Kit’s Bit’s: We have thoroughly enjoyed the last couple of weeks as we begin to explore a bit of Florida. Having more time as we wander about, has been quite nice. We haven’t had to rush to keep moving on quickly or to get home by a certain time. More time to spend exploring. One thing I’ve noticed is the green landscape vs pale green and brown landscape out west. Since I’m originally from Minnesota, I’ve always preferred green over brown.

12 thoughts on “Bill and Kit’s 2019 Excellent Adventure, Journal #7

  1. Chas and I had dear friends who lived in Destin way before it was as built up as it is now. We visited there several times and loved it. Across the bridge to ?? was a restaurant called Fudpuckers…had to eat there, of course…bought my brother a tee shirt that said ‘ you ain’t been pucked ’til you’ve been fudpucked!!

    • Hi, thanks for leaving a comment on our website. We miss you, and all our Sage friends…be home soon!

  2. Beaumont TX….was the campground next to a fairground? We stayed in one there. Can’t remember the name, but it had a great complimentary breakfast with Texas-shaped waffles. Wonderful roomy campground. We were there during fair week.
    Glad you decided to spend some quality time in Florida this winter. We really enjoy our Florida winters.
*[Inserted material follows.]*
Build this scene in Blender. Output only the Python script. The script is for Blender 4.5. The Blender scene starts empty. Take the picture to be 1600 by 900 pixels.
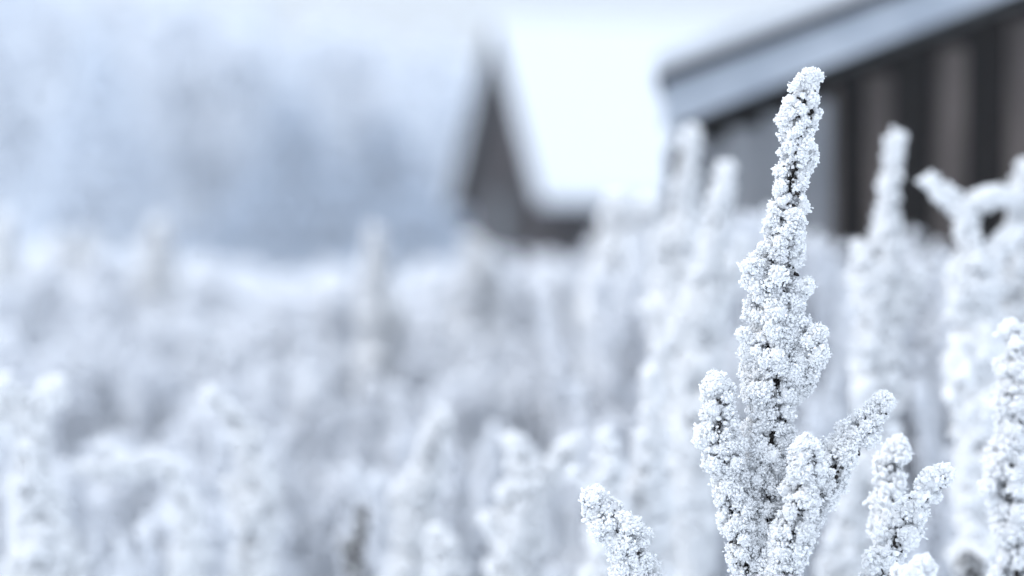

    • Hi Pat, the campground we stayed at was in a neighborhood…don’t remember seeing a fairground nearby.
      We enjoyed visiting Florida this year, in fact just yesterday Kit and I visited the state once again during an excursion.

  3. A question for Bill: Are some of those unFLAPpable politicians running for president? I fear that enough voters are GULLlible enough to vote for the candidates who squawk the loudest? A question for Kit: You are from Minnesota? I thought it was San Diego?

    • Hi Jym, those flighty candidates couldn’t do any worse in congress than the birdbrain politicians we are stuck with. Addressing the birther issue, Kit was born in Minnesota, and I in The Territory of Hawaii…however, we were both raised in San Diego.

  4. Glad that beautiful table wasn’t damaged!!…..That’s wonderful you got some quality downtime to be with your good friends and got to explore the area. …..That’s a nice unexpected side trip to FL…I’ve always like visiting FL. FL sunsets/sunrises are gorgeous! …
    I’ve seen that Wyland mural on Commercial Street but never knew the story behind it….what a talented designer/artist. …Hopefully those gators weren’t too curious…or too hungry!!

    • Hi Nancy, Kit and I lived in Florida back in the 1960’s and remember it fondly…however, as with most places it has evolved. So it was fun spending time in the state to experience the more modern, albeit a bit more congested, Florida and discovering how much it had changed. And, yes…the sunsets certainly do rival those in the desert southwest or on the California coast.


    • Hi Chet, I remember Linda Krider and the fellow she married…wonder what happened to them? We are slowly heading home, looking forward to seeing you guys, and the rest of the gang, soon!

  6. Great photos — and such tempting meals. Denise and I arrived in Fl on Monday. We will be here one month. I already played golf and we joined our square dance friends — Red Bates’s plus dancers. Red Bates is 86 and still looks like a 68.
    Best wishes,

    Gerry & Denise

    • Hi Folks, welcome to Florida…sounds like you are having a great time! We are slowly migrating up the Eastern Seaboard and plan on arriving back in Maine early next month…hope to see you then!